Moody’s also considered the high level of government oversight and governance integration, which supports the high likelihood of extraordinary government support. Governance integration is further strengthened by overlapping senior management and board representation between BPI Danantara and DIM, supporting the alignment of strategy and investment execution.
DIM’s annual budget is consolidated into the overall budget of BPI Danantara, which is approved by the BPI Danantara Supervisory Board, consisting of 11 members, including nine sitting ministers alongside the Chairperson, providing a direct channel for government oversight regarding DIM’s resource allocation and strategic priorities. The legal framework also requires DIM’s annual work plan and budget to be consulted with the House of Representatives (DPR).
DIM’s investment decisions are governed by a structured approval framework. Investment proposals are subject to a multi-level approval process—ranging from DIM’s internal Investment Committee to the Board of Directors and Board of Commissioners, and potentially up to BPI Danantara as the sole shareholder—depending on the size and materiality of the transaction, reinforcing the depth of oversight over DIM’s investment activities.
Financial integration within the Danantara structure supports DIM’s liquidity and underscores the support framework. Under the group’s cash flow structure, SOE dividends are collected at BPI Danantara and subsequently allocated, with a portion injected into DIM as equity for investment deployment. DIM received an initial equity injection of Rp 70 trillion in 2025, with an additional Rp 50 trillion expected in 2026. Furthermore, with the approval of the supervisory board, BPI Danantara is authorised to act as a guarantor for DIM, strengthening the financial linkages within the structure.
Outlook
The negative outlook on DIM’s rating is in line with the negative outlook on the Government of Indonesia’s sovereign rating, reflecting the strong credit linkage between the two.
Liquidity
Moody’s noted that DIM’s liquidity is very good. Liquidity at the holding level is supported by equity injections received from BPI Danantara.
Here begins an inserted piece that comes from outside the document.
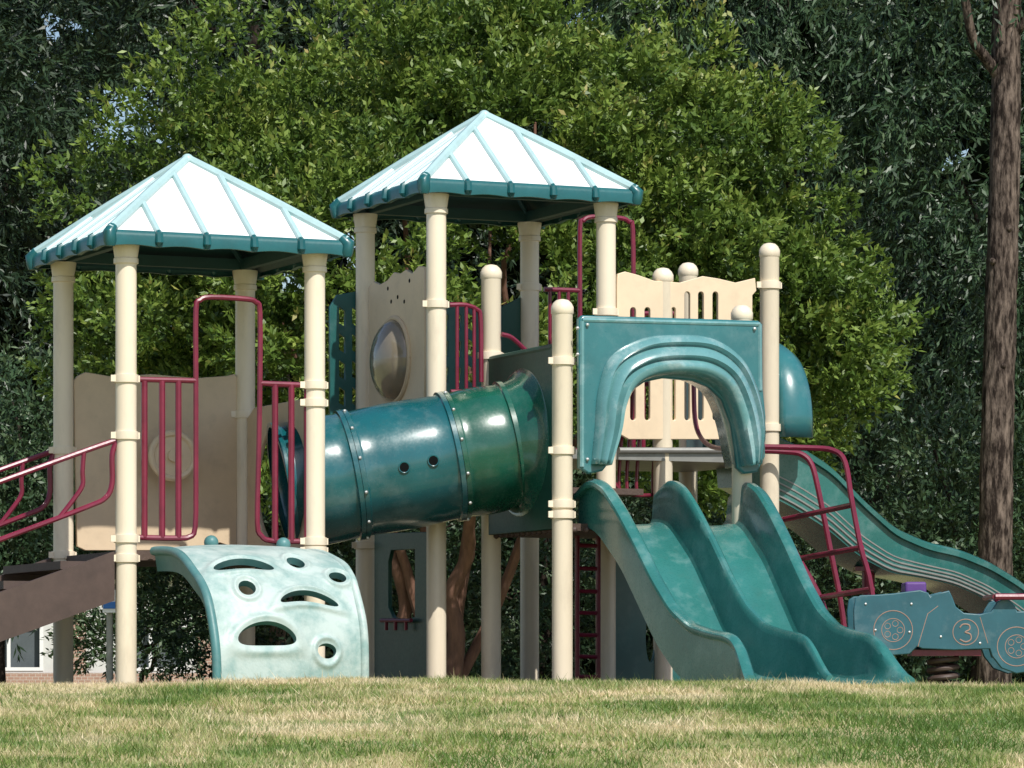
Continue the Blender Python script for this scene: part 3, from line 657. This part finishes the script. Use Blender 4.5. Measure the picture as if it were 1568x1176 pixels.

The company has also established external funding channels, including Rp 68.4 trillion obtained through the issuance of Patriot Bonds and a US$10 billion revolving credit facility, of which US$1 billion has been committed. The revolving credit facility has been partially drawn to fund placements in private funds and related real estate investments. The company expects further drawdowns as it continues its capital placements.
DIM has no obligation to pay dividends and has no debt maturities over the next two to three years.
Factors for Rating Upgrades and Downgrades
A rating upgrade for DIM is unlikely given the negative outlook on the Government of Indonesia’s bond rating. In the long term, the rating is likely to move in tandem with Indonesia’s sovereign debt rating. Therefore, an upgrade in Indonesia’s sovereign rating could lead to an upgrade for DIM, provided the government linkage remains unchanged.
DIM’s rating could be downgraded if the Government of Indonesia’s sovereign rating is downgraded. The rating could also be pressured if there is a weakening of the relationship with the government, including changes to the mandate, ownership, or role within the Danantara structure.